EXERCISE DESCRIPTION:
Narrow the data below down to the lines containing "picture".

EXTRACTED RECORDS:

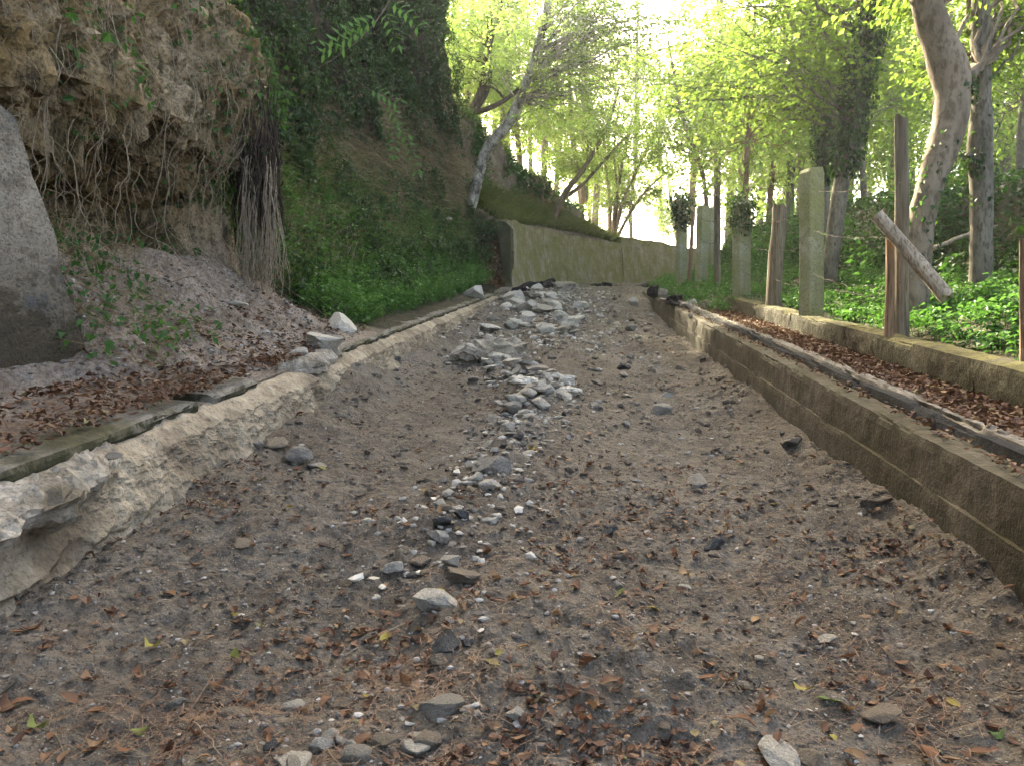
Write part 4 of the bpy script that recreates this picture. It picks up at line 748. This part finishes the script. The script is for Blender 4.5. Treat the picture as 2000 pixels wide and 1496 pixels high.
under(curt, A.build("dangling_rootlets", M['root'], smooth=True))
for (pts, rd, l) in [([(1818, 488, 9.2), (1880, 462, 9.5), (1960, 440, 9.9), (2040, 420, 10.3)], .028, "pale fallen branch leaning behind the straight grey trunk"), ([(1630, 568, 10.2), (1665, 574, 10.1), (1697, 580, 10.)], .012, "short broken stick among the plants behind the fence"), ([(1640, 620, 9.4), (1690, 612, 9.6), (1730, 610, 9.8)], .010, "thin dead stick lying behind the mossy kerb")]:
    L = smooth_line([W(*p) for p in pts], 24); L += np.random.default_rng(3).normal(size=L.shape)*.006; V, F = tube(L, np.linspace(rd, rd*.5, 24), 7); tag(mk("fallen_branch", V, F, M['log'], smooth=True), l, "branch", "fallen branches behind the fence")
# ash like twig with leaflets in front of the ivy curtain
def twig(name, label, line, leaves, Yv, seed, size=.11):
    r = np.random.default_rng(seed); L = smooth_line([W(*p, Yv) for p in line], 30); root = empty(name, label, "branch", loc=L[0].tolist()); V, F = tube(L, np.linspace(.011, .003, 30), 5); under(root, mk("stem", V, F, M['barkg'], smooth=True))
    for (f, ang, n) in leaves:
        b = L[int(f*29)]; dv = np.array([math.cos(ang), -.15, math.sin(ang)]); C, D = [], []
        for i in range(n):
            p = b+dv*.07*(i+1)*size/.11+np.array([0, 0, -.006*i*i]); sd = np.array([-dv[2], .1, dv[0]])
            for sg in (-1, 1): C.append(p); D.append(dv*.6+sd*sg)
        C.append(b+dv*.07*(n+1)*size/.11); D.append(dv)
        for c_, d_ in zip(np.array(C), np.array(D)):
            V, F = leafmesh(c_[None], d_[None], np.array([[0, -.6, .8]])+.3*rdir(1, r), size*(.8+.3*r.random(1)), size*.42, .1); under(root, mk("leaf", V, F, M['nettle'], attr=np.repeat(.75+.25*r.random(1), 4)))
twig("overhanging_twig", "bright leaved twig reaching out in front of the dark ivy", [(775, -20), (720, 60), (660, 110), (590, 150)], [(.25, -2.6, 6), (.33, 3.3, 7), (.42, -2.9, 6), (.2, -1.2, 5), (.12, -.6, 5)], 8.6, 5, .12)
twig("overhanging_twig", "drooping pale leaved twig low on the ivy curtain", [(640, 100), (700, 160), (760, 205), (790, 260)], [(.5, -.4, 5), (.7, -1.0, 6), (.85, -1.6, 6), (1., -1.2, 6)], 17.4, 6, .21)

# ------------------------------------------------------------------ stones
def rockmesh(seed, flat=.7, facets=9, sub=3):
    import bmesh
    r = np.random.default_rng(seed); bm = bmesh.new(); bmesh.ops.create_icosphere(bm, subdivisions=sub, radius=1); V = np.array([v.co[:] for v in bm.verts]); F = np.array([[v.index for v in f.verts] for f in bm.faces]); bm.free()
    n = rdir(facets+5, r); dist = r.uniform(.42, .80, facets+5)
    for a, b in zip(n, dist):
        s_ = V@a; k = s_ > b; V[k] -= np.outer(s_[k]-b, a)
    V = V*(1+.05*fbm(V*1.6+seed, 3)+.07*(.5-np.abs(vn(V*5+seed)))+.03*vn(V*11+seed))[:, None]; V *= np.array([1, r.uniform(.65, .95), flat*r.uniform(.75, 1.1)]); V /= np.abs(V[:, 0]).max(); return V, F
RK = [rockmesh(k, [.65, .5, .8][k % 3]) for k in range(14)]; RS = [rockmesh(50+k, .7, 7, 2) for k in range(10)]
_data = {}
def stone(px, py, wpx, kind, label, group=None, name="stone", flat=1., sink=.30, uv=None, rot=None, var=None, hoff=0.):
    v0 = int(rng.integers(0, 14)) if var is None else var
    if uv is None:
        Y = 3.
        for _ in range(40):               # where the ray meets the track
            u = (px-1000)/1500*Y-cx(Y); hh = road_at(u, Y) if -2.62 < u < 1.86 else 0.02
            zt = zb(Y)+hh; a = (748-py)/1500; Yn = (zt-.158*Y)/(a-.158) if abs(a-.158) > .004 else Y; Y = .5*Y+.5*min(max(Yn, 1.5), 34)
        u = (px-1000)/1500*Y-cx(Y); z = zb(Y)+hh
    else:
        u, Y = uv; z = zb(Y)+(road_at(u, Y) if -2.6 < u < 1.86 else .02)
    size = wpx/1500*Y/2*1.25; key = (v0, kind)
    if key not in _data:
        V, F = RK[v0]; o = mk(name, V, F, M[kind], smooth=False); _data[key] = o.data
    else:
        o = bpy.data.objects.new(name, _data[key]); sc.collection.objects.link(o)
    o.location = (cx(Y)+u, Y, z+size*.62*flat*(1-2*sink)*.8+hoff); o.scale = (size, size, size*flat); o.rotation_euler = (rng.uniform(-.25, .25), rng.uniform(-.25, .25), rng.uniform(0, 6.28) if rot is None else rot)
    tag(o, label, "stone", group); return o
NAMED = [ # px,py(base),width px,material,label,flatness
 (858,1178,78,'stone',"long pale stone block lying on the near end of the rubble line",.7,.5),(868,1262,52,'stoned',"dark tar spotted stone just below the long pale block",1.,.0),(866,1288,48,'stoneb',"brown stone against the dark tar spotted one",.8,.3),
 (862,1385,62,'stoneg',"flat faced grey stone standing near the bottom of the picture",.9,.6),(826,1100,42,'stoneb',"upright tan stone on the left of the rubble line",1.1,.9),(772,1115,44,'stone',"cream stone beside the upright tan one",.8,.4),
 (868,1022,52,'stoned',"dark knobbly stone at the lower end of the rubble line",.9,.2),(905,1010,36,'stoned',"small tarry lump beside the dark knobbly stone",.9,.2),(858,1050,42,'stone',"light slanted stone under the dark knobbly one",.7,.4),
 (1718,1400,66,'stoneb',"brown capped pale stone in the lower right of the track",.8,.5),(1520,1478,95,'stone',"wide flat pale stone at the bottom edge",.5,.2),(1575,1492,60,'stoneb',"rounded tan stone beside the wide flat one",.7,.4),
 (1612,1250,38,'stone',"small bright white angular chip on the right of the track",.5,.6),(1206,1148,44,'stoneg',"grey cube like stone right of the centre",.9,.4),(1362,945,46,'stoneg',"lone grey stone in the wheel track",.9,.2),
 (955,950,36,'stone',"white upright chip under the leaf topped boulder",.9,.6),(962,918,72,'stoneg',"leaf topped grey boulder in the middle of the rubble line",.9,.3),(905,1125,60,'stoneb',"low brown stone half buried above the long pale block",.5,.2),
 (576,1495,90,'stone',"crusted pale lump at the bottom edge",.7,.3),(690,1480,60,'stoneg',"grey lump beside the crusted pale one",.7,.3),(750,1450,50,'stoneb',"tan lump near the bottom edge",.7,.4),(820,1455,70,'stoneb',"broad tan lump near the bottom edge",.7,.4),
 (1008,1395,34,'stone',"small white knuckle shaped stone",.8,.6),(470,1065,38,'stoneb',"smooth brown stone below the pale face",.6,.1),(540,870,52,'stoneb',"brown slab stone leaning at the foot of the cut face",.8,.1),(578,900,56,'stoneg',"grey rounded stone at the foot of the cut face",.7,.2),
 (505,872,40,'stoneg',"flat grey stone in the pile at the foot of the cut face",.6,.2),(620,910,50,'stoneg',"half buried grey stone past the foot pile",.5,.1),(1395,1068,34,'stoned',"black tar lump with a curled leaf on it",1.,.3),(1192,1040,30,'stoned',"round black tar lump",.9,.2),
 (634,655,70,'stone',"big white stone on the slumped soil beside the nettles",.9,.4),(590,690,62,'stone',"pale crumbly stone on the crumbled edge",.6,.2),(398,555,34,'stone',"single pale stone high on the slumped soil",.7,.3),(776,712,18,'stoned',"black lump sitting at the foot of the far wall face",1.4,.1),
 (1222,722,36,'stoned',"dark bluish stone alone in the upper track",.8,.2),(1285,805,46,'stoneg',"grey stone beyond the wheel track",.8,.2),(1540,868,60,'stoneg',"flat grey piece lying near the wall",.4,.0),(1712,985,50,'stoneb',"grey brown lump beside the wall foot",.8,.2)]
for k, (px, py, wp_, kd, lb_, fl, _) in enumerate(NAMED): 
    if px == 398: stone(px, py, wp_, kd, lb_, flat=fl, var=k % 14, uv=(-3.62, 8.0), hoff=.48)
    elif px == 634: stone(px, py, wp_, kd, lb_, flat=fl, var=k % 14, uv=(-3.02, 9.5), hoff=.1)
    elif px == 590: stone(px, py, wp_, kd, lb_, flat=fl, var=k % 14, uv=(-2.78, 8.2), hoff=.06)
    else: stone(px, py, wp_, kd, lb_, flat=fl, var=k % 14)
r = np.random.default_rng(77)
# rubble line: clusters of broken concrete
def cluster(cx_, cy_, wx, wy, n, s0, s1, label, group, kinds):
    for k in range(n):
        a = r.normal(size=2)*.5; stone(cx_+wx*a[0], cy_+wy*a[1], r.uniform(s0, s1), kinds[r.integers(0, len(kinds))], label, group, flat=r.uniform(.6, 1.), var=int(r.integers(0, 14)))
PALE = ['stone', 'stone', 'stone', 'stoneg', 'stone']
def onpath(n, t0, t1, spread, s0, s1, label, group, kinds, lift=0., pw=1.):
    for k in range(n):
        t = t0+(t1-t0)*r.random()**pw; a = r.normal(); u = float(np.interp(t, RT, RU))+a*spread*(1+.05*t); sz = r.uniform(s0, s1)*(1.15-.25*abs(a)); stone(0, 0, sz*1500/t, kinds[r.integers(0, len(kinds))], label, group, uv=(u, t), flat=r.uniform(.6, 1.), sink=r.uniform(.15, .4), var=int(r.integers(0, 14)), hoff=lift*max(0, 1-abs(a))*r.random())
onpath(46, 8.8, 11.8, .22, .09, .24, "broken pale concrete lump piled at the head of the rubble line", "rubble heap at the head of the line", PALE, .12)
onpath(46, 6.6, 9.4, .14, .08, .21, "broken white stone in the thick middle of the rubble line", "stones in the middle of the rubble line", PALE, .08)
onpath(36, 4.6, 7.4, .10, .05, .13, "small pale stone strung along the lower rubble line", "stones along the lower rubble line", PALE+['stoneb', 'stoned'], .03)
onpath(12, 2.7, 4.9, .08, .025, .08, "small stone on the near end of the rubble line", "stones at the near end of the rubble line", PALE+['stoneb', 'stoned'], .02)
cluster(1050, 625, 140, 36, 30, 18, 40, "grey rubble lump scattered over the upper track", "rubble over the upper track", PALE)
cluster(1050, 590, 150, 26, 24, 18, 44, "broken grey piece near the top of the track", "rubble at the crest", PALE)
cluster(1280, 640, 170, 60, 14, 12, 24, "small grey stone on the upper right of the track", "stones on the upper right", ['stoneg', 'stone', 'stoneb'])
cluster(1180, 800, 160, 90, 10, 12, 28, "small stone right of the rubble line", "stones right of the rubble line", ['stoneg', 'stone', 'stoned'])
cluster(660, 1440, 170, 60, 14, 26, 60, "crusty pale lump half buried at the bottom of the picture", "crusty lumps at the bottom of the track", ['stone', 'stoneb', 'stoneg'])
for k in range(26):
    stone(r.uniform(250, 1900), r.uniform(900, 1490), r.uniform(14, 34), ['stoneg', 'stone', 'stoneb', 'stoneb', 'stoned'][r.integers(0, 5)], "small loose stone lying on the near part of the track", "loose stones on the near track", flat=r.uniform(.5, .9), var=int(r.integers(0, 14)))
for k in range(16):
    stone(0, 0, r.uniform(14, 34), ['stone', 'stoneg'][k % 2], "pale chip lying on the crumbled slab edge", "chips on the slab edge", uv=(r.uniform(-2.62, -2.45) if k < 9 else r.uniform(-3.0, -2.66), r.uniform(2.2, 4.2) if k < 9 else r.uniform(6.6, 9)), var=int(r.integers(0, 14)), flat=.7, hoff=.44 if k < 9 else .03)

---

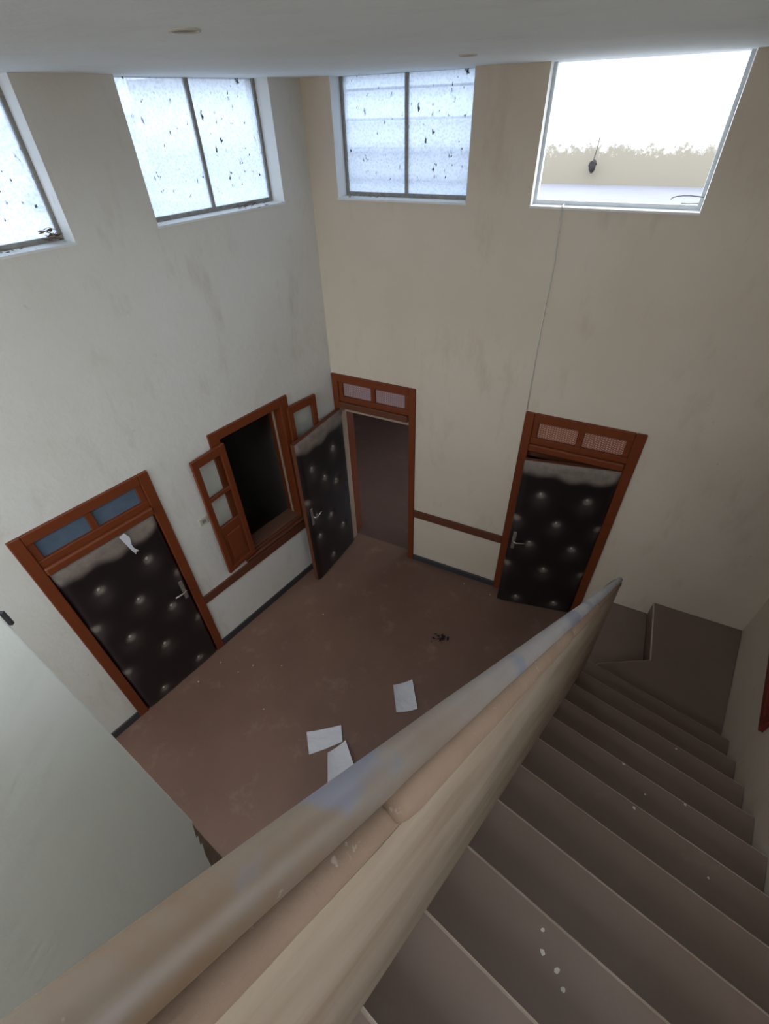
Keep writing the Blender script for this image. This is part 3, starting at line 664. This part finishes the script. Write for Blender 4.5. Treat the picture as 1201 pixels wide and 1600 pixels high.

COMPLETED TASK:
Write part 4 of the bpy script that recreates this picture. It picks up at line 748. This part finishes the script. The script is for Blender 4.5. Treat the picture as 2000 pixels wide and 1496 pixels high.
 (862,1385,62,'stoneg',"flat faced grey stone standing near the bottom of the picture",.9,.6),(826,1100,42,'stoneb',"upright tan stone on the left of the rubble line",1.1,.9),(772,1115,44,'stone',"cream stone beside the upright tan one",.8,.4),
cluster(660, 1440, 170, 60, 14, 26, 60, "crusty pale lump half buried at the bottom of the picture", "crusty lumps at the bottom of the track", ['stone', 'stoneb', 'stoneg'])
Keep writing the Blender script for this image. This is part 3, starting at line 664. This part finishes the script. Write for Blender 4.5. Treat the picture as 1201 pixels wide and 1600 pixels high.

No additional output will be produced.